A Florida-based captain and yacht owner are challenging federal vessel speed rules aimed at protecting North Atlantic right whales from collisions.
The complaint asks a Tampa court to block the National Oceanic and Atmospheric Administration from imposing fines on the captain and owner for exceeding the 10-knot speed limit in seasonally restricted areas on the East Coast.
Attorney Erica Fuller said the Conservation Law Foundation and other groups are asking to intervene, because the plaintiffs are also seeking a judgement declaring that the government lacked the authority to issue ship speed limits in the first place.

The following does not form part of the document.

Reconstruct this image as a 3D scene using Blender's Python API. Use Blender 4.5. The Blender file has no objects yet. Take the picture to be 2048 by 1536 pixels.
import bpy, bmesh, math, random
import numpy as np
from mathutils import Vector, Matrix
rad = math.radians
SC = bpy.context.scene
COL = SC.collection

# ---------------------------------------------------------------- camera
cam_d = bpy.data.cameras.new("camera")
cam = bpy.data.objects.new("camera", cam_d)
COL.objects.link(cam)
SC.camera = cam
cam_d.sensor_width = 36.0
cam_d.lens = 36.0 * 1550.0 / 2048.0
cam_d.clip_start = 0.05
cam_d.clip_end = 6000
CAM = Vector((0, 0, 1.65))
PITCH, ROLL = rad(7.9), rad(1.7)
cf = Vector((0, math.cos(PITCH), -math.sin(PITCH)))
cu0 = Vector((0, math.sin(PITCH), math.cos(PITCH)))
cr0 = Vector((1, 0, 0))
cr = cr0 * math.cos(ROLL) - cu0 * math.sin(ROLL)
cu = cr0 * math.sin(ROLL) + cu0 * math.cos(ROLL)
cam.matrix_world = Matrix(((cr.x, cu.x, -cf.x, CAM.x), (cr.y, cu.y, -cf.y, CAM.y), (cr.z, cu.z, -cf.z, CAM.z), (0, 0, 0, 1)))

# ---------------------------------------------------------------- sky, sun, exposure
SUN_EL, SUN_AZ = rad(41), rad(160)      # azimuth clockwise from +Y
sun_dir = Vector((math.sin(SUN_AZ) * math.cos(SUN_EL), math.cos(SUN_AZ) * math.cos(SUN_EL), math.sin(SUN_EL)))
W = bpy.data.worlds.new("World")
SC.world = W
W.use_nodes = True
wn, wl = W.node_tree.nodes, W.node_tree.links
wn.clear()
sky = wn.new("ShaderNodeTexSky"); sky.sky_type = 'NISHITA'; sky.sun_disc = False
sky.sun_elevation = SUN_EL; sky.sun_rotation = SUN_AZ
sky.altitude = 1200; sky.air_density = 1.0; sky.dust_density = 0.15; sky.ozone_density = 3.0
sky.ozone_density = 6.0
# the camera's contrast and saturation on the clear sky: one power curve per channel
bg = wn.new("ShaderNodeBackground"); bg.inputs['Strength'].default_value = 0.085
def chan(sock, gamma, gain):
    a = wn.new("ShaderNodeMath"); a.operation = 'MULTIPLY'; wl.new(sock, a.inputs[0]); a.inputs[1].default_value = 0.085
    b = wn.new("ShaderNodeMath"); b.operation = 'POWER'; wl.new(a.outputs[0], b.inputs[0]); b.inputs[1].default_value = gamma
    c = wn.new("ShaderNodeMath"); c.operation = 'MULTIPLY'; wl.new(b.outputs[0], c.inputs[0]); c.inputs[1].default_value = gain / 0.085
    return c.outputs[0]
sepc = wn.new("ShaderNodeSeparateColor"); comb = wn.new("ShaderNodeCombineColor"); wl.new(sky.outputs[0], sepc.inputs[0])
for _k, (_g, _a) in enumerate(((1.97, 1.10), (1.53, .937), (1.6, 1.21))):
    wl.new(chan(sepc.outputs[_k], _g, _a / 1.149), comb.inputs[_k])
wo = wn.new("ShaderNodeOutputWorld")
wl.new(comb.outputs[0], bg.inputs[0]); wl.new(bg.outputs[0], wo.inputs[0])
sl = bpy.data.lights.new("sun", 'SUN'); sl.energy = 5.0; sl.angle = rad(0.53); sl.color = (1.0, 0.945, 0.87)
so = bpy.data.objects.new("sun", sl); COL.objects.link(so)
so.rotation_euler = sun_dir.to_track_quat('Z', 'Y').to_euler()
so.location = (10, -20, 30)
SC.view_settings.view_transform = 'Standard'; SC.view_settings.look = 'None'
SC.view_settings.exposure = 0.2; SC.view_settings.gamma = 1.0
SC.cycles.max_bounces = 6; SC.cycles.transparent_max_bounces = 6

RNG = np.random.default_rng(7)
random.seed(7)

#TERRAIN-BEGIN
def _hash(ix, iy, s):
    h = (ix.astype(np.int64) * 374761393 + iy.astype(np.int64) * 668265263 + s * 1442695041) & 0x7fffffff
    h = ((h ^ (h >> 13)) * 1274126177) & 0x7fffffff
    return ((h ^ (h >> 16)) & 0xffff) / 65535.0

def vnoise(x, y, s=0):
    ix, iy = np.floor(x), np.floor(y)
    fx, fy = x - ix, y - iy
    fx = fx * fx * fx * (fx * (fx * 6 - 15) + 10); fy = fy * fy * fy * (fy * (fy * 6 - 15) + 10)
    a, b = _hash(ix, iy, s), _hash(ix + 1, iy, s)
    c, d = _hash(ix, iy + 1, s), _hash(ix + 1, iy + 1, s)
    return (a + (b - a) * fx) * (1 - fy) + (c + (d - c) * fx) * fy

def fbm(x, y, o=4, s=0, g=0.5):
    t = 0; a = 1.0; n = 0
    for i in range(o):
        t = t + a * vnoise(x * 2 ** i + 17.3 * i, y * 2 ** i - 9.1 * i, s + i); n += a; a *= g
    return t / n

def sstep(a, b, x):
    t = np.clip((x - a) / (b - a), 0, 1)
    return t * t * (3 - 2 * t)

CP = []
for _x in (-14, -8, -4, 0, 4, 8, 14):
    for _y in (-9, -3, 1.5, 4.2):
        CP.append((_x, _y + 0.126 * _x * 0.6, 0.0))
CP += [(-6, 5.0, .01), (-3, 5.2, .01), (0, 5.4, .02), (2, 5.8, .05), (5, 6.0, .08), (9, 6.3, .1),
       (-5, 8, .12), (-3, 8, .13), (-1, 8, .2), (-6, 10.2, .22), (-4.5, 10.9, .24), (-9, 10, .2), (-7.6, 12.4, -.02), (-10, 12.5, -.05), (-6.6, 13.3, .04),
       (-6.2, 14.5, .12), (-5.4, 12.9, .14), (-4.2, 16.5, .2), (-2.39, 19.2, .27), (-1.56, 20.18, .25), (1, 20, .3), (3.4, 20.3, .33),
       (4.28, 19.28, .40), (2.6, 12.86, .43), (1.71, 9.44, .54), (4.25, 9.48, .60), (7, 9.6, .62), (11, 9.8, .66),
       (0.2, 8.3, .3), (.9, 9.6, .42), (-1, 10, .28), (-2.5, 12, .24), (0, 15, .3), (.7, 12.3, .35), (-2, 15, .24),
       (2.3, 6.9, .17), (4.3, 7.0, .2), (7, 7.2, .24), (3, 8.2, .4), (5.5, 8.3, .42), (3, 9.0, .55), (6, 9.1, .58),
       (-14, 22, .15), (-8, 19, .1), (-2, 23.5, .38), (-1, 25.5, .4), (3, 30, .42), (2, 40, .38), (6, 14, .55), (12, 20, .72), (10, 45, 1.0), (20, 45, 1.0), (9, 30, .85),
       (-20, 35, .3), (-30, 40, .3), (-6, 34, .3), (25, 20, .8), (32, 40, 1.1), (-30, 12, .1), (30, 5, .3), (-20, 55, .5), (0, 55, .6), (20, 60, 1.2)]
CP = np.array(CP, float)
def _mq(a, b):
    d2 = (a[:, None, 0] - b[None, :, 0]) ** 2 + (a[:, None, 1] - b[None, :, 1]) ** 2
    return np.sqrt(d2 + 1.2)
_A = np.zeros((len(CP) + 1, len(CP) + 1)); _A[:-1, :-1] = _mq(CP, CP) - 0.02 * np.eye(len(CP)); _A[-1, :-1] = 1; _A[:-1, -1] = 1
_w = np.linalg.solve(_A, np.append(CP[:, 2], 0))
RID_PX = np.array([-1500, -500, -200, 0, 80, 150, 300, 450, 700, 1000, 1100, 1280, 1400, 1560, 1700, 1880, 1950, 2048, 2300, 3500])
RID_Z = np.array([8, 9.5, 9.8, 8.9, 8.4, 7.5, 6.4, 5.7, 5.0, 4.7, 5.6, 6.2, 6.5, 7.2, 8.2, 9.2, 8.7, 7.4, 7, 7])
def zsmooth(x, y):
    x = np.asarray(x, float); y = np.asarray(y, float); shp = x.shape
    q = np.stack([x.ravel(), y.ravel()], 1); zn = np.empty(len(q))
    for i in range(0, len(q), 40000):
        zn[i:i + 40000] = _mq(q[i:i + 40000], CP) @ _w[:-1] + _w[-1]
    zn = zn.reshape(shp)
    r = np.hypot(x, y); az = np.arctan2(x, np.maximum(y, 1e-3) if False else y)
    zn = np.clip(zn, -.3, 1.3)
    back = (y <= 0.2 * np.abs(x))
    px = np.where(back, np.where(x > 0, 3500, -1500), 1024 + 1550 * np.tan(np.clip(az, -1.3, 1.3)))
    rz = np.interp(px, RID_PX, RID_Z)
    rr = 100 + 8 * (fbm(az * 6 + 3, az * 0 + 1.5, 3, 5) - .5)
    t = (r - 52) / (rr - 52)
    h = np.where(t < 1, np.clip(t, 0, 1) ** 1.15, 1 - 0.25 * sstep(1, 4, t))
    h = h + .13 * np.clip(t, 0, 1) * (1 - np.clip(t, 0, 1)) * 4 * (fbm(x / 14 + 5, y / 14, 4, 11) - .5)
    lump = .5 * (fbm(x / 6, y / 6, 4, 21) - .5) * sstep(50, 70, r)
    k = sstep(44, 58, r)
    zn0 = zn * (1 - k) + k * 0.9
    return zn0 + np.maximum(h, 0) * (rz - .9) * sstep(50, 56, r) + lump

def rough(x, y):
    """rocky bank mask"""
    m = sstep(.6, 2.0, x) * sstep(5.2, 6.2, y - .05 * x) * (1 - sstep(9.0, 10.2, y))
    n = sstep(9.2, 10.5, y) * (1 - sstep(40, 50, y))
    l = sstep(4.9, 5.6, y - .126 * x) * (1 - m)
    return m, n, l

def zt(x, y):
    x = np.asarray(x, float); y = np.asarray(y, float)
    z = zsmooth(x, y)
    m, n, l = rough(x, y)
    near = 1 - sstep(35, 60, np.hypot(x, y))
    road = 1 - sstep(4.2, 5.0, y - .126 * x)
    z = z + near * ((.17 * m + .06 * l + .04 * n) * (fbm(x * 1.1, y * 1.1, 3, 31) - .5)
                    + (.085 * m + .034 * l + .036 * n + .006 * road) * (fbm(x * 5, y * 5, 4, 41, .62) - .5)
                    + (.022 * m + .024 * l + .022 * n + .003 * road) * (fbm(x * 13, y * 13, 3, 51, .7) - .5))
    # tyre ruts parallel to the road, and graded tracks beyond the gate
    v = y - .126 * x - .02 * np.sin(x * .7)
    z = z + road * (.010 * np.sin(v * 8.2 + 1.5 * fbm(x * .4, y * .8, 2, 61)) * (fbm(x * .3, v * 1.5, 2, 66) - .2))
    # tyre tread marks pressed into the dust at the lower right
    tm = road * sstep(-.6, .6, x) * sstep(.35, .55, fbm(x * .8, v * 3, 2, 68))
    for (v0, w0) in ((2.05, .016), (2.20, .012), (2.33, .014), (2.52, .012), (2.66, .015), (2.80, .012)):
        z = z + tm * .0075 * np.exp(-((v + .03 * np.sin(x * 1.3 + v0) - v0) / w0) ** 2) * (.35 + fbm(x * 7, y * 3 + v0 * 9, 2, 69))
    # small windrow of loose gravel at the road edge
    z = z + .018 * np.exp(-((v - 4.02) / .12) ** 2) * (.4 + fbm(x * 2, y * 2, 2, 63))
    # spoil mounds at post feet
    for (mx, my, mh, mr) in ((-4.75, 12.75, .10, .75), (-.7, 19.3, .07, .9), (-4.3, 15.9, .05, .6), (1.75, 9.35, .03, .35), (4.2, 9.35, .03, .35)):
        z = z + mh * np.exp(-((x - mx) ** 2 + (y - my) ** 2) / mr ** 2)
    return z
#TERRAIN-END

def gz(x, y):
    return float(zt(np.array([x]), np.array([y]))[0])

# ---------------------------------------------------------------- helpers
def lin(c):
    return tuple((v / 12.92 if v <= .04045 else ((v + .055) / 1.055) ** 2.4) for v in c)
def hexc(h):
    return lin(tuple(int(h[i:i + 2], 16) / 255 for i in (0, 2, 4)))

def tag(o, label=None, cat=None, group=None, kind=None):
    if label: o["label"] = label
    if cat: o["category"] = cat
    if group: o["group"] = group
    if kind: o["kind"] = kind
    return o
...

"The agency was on solid footing to implement this rule, and we'd like to see them do even more as soon as that's possible," she said. "But the worst thing that could happen for the species is if they have no protections at all from vessel speed rules. And if this one goes away, they have nothing."
The existing ship speed limits, which have been on the books since 2008, require large vessels not to exceed 10 knots in certain areas along the East Coast at specific times of the year. NOAA also notifies mariners if aggregations of right whales have been spotted in certain, but those slowdown warnings are largely voluntary.
Conservation groups have been asking NOAA to impose stricter speed limit rules for more than a decade. Days before President Donald Trump took office in January, NOAA announced it would drop a tougher ship speed proposal that had been languishing in the federal rulemaking process for more than two years. The agency said it didn't have time to review more than 90,000 comments about the proposed rules before the Biden administration left Washington.
Fuller noted that while conservation groups presume that the Trump administration will defend the ship speed rules in court, she acknowledged that "our political situation is a little bit different."
"It would be a worst-case scenario if they didn't defend the rule at all," she said. "It's hard to know."
Ship strikes and entanglements in fishing gear are the two leading causes of death and injury to North Atlantic right whales. In the last two years, there have been at least four right whale deaths and five serious injuries due to vessel strikes.